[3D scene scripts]
──────────────────────────────

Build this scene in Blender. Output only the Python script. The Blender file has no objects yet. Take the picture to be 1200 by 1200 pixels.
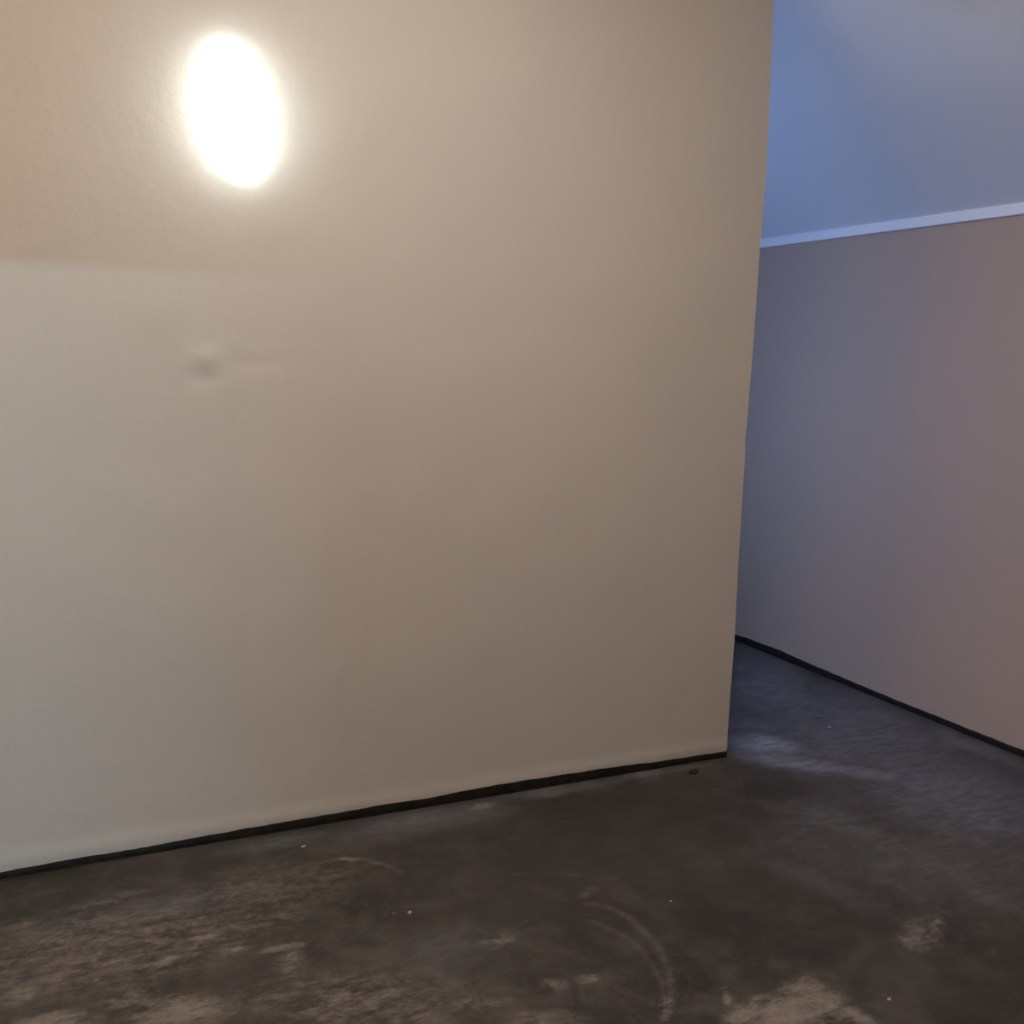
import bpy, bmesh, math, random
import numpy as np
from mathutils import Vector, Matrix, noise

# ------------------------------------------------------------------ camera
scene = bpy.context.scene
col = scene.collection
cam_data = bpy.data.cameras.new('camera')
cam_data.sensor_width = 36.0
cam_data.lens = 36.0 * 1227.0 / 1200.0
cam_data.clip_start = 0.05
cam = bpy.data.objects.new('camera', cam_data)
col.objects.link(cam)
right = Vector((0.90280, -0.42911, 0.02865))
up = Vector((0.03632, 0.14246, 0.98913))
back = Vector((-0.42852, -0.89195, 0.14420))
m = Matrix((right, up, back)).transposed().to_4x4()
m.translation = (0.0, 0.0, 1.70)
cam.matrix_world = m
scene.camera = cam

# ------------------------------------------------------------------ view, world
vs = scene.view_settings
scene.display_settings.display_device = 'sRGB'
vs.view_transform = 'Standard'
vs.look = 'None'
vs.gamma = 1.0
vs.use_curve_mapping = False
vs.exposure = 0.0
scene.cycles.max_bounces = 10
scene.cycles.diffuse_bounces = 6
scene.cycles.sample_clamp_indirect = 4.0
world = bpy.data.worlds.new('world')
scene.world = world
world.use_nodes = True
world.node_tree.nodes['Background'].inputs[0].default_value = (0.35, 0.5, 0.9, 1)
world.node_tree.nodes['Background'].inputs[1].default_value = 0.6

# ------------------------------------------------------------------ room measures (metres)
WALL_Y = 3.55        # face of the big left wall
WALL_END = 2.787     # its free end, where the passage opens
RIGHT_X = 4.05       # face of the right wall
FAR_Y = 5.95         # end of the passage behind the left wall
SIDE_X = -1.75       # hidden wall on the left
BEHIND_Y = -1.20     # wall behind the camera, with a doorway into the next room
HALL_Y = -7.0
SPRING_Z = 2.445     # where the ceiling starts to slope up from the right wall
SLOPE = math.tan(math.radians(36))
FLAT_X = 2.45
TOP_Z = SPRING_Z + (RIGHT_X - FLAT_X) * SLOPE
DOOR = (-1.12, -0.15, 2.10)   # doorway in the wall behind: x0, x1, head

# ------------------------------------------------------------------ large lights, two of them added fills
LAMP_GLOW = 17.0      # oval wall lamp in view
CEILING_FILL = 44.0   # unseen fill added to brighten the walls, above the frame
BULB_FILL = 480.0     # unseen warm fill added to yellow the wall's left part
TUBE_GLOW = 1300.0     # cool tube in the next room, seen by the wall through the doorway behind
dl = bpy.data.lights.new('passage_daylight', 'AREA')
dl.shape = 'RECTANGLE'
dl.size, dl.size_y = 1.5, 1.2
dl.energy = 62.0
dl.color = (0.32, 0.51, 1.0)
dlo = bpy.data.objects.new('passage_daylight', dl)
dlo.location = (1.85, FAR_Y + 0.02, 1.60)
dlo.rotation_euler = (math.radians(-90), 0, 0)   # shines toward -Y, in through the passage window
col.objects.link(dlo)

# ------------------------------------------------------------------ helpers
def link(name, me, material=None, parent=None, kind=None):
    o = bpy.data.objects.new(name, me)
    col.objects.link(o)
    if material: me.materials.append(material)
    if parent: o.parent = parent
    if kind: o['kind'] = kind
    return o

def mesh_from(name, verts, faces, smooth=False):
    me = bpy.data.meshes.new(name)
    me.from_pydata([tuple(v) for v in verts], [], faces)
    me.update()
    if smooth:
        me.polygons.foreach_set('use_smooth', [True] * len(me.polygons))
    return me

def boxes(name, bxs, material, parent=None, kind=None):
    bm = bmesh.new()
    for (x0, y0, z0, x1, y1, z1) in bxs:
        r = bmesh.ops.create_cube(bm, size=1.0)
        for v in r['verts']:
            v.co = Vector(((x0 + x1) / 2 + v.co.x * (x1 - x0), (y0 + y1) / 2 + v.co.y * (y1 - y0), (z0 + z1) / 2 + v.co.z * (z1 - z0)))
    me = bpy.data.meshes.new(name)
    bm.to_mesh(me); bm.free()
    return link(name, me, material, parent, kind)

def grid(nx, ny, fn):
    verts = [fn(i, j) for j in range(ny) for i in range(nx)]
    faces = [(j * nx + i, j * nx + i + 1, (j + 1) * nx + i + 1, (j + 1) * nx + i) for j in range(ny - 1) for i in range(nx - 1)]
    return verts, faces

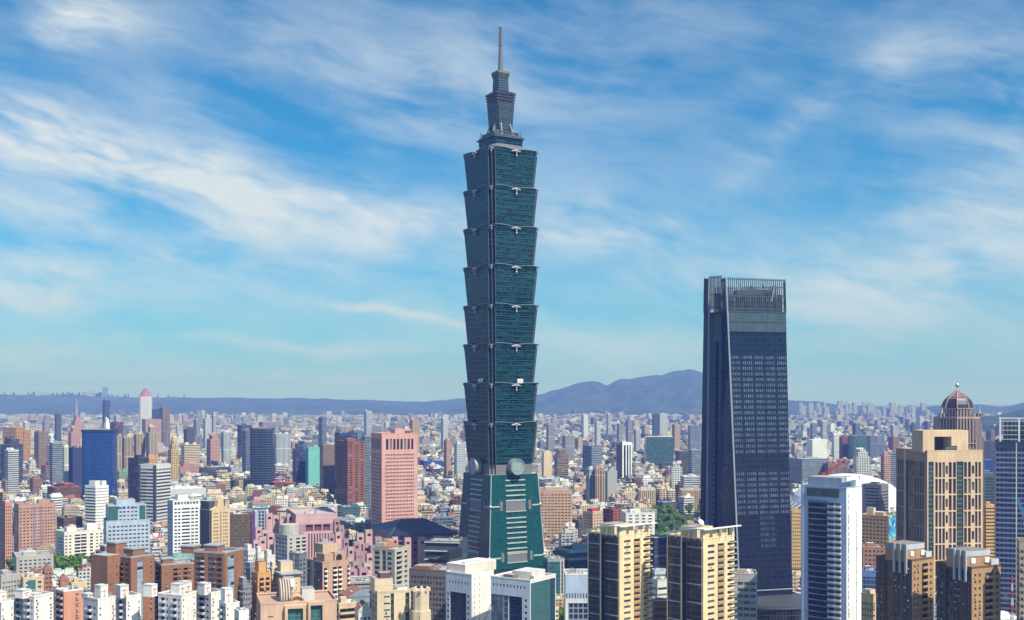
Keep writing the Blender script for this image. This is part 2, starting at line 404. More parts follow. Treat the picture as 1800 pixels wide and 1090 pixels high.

──────────────────────────────

→ **WHAT IS REQUIRED**: Output the entries above exactly. Drop the pictures.

→ **PROBLEM SOLUTION**:
Build this scene in Blender. Output only the Python script. The Blender file has no objects yet. Take the picture to be 1200 by 1200 pixels.
import bpy, bmesh, math, random
import numpy as np
from mathutils import Vector, Matrix, noise

# ------------------------------------------------------------------ camera
scene = bpy.context.scene
col = scene.collection
cam_data = bpy.data.cameras.new('camera')
cam_data.sensor_width = 36.0
cam_data.lens = 36.0 * 1227.0 / 1200.0
cam_data.clip_start = 0.05
cam = bpy.data.objects.new('camera', cam_data)
col.objects.link(cam)
right = Vector((0.90280, -0.42911, 0.02865))
up = Vector((0.03632, 0.14246, 0.98913))
back = Vector((-0.42852, -0.89195, 0.14420))
m = Matrix((right, up, back)).transposed().to_4x4()
m.translation = (0.0, 0.0, 1.70)
cam.matrix_world = m
scene.camera = cam

# ------------------------------------------------------------------ view, world
vs = scene.view_settings
scene.display_settings.display_device = 'sRGB'
vs.view_transform = 'Standard'
vs.look = 'None'
vs.gamma = 1.0
vs.use_curve_mapping = False
vs.exposure = 0.0
scene.cycles.max_bounces = 10
scene.cycles.diffuse_bounces = 6
scene.cycles.sample_clamp_indirect = 4.0
world = bpy.data.worlds.new('world')
scene.world = world
world.use_nodes = True
world.node_tree.nodes['Background'].inputs[0].default_value = (0.35, 0.5, 0.9, 1)
world.node_tree.nodes['Background'].inputs[1].default_value = 0.6

# ------------------------------------------------------------------ room measures (metres)
WALL_Y = 3.55        # face of the big left wall
WALL_END = 2.787     # its free end, where the passage opens
RIGHT_X = 4.05       # face of the right wall
FAR_Y = 5.95         # end of the passage behind the left wall
SIDE_X = -1.75       # hidden wall on the left
BEHIND_Y = -1.20     # wall behind the camera, with a doorway into the next room
HALL_Y = -7.0
SPRING_Z = 2.445     # where the ceiling starts to slope up from the right wall
SLOPE = math.tan(math.radians(36))
FLAT_X = 2.45
TOP_Z = SPRING_Z + (RIGHT_X - FLAT_X) * SLOPE
DOOR = (-1.12, -0.15, 2.10)   # doorway in the wall behind: x0, x1, head

# ------------------------------------------------------------------ large lights, two of them added fills
LAMP_GLOW = 17.0      # oval wall lamp in view
CEILING_FILL = 44.0   # unseen fill added to brighten the walls, above the frame
BULB_FILL = 480.0     # unseen warm fill added to yellow the wall's left part
TUBE_GLOW = 1300.0     # cool tube in the next room, seen by the wall through the doorway behind
dl = bpy.data.lights.new('passage_daylight', 'AREA')
dl.shape = 'RECTANGLE'
dl.size, dl.size_y = 1.5, 1.2
dl.energy = 62.0
dl.color = (0.32, 0.51, 1.0)
dlo = bpy.data.objects.new('passage_daylight', dl)
dlo.location = (1.85, FAR_Y + 0.02, 1.60)
dlo.rotation_euler = (math.radians(-90), 0, 0)   # shines toward -Y, in through the passage window
col.objects.link(dlo)

# ------------------------------------------------------------------ helpers
def link(name, me, material=None, parent=None, kind=None):
    o = bpy.data.objects.new(name, me)
    col.objects.link(o)
    if material: me.materials.append(material)
    if parent: o.parent = parent
    if kind: o['kind'] = kind
    return o

def mesh_from(name, verts, faces, smooth=False):
    me = bpy.data.meshes.new(name)
    me.from_pydata([tuple(v) for v in verts], [], faces)
    me.update()
    if smooth:
        me.polygons.foreach_set('use_smooth', [True] * len(me.polygons))
    return me

def boxes(name, bxs, material, parent=None, kind=None):
    bm = bmesh.new()
    for (x0, y0, z0, x1, y1, z1) in bxs:
        r = bmesh.ops.create_cube(bm, size=1.0)
        for v in r['verts']:
            v.co = Vector(((x0 + x1) / 2 + v.co.x * (x1 - x0), (y0 + y1) / 2 + v.co.y * (y1 - y0), (z0 + z1) / 2 + v.co.z * (z1 - z0)))
    me = bpy.data.meshes.new(name)
    bm.to_mesh(me); bm.free()
    return link(name, me, material, parent, kind)

def grid(nx, ny, fn):
    verts = [fn(i, j) for j in range(ny) for i in range(nx)]
    faces = [(j * nx + i, j * nx + i + 1, (j + 1) * nx + i + 1, (j + 1) * nx + i) for j in range(ny - 1) for i in range(nx - 1)]
    return verts, faces

Keep writing the Blender script for this image. This is part 2, starting at line 404. More parts follow. Treat the picture as 1800 pixels wide and 1090 pixels high.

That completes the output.